All robots are equipped with gripper changing systems that allow quick and easy changeover to other component variants. Due to their compatibility, all gripper tools can be used in all five systems. The interchangeable gripper tools are recognized via RFID codes and the system checks fully automatically after the set-up process whether the set-up gripper tools match the preselected variant. The injection molds as well as punching and bending tools are developed and manufactured within the Burger Group in the sister companies SBS-Feintechnik and KBS-Stanztechnik. Depending on the variant, the finished injection-molded components are removed from the mold in 1 or 2 parts

. In addition to the functional units for handling the insertion contacts and for handling the finished housings, the robot gripper tool also has a special positioning function during insertion into the injection mold. To ensure the high accuracy required, EGS Automation has implemented a special docking positioning function with floating bearings, which guarantees the insertion accuracy in a process-safe manner. After the finished parts have been removed, they are tested in an electrical testing station. A continuity test ensures that there is a connection between the pins, which must make electrical contact. On the other hand, a breakdown test is used to verify that no conductive paths have accidentally made contact within the plastic during the injection molding process, which actually have to be electrically isolated.
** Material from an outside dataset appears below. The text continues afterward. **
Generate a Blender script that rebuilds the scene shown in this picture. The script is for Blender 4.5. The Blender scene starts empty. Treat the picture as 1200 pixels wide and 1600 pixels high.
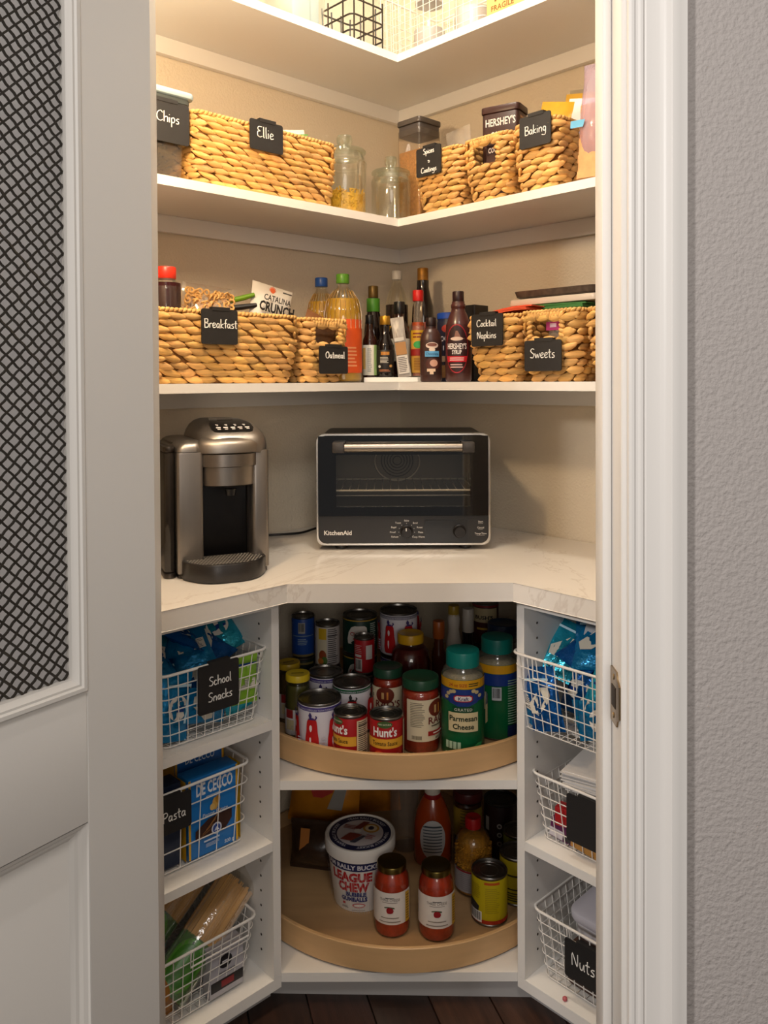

The test station itself is automatically loaded cyclically by the robot with reference defective parts to ensure that they function correctly and thus reliably guarantee freedom from defects to the customer.

Defective parts are discharged via corresponding output chutes. Start-up parts are also discharged via these chutes after the system is restarted. On request, QA parts, separated by mold cavity, can also be provided via a special output, allowing the process to be continuously monitored. Finally, the finished parts are packed into customer packaging. The reusable trays in 800×600 mm format are provided empty from the stack via a palletizing system with tray stacker and then stacked filled.

The entire automation unit is built as a complete and compact cell on a base frame with protective housing and roof. During engineering, attention was already paid to the fact that the systems can be transported both in sea containers and fully assembled on a truck. This significantly shortens commissioning in production at the injection molding machine. The units contain all the electrical control cabinets and the robot controllers, so that the media supply and feed can be provided centrally for the entire plant at a single location. The robots and individual components are operated and controlled via a central PLC control system with a large operating panel that serves as an HMI and allows convenient input and status monitoring. The user interface was programmed by EGS Automation according to the customer‘s specific requirements. Thomas Burger, Managing Director, is very satisfied with the concept, the implementation and the availability of the systems.